Featuring the Ridgeway again today and starting at a small parking area where the road between Ashbury and Lambourn intersects this ancient track.
Setting off towards Waylands Smithy I notice how the range of colours in the landscape is subtly changing. There are woods on my right for much of this stretch and this is definitely a place where people come to camp, play and build shelters!
Wayland’s Smithy is a Neolithic long barrow which is over 5,500 years old. It is a magical place and one I never tire of visiting. Usually I am accompanied by about 25 children, having walked along from the White Horse!
Today no drawing, pacing, poetry writing or playing in between picnicking. Just me absorbing the sunshine on my solitary picnic. I was joined further down the barrow by a fellow traveller taking refreshment and two sets of dog walkers. A busy place considering how few people I often meet.
The route continues along the ridgeway before turning right down a track which is a continuation of the road up from the village of Knighton. Looking across, Castle Hill (White Horse Hill) can be seen as can the undulating fields off of the Lambourn Valley Way – see Walk 30.

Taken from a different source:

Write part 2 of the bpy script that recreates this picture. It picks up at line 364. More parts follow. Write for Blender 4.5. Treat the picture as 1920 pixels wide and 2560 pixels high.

The path has trees on alternating sides and at a gap the path leads SouthWest over Knightone Down and Odstone Down. Neat lines can still be seen on some of the fields , waiting to be ploughed and sown.
The path leads across cropped fields and is just discernible. Having reached the top the land is about to fall away again in a rather more dramatic way and the route should go just north of the spur of a convex hill. Route finding was difficult and I cut down across through long grass which was not very even underneath. Not quite on target but more or less in the correct direction.
No where did there appear to be an actual path until I reached the gate onto the road and looked back!
Coming down this interesting and steep slope it was easy to spot Ashdown House .
I had failed to secure myself a place on one of the tours for the afternoon – the house is only open on Wednesday afternoon – hence my original choice for this walk. The house was originally designed for Elizabeth of Bohemia, the older sister of Charles 1, in the seventeenth century. It now has Pete Townshend – an accomplished musician as it’s tenant. It is a Dutch design a little like a doll’s house.
Ashdown Farm is the site of a stable yard, now fallen into disuse and a wonderful wall which I guess once surrounded a garden.
The track I intended to take turns northward at the corner of the estate and heads back towards the ridgeway. More views of the house are afforded and it is good to see that there is a thriving woodland.
Once again the views are open and extensive with big skies. Before this final stretch there is a surprise. ‘Alfred’s Castle Settlement’ – a hill fort.
It measured about 450 metres in circumference and there were two main entrances but then one other on the east side. The article explains more.
https://www.bitlylinks.com/pfIiQCQJe
This was a pleasant walk, again really quite warm providing a real feeling of freedom. It wasn’t long before I’d reached the ridgeway and had about half a kilometre back to the car.
The walk today was 12.16 km – love the way it shows where I walked round Wayland’s Smithy and paced the hill fort!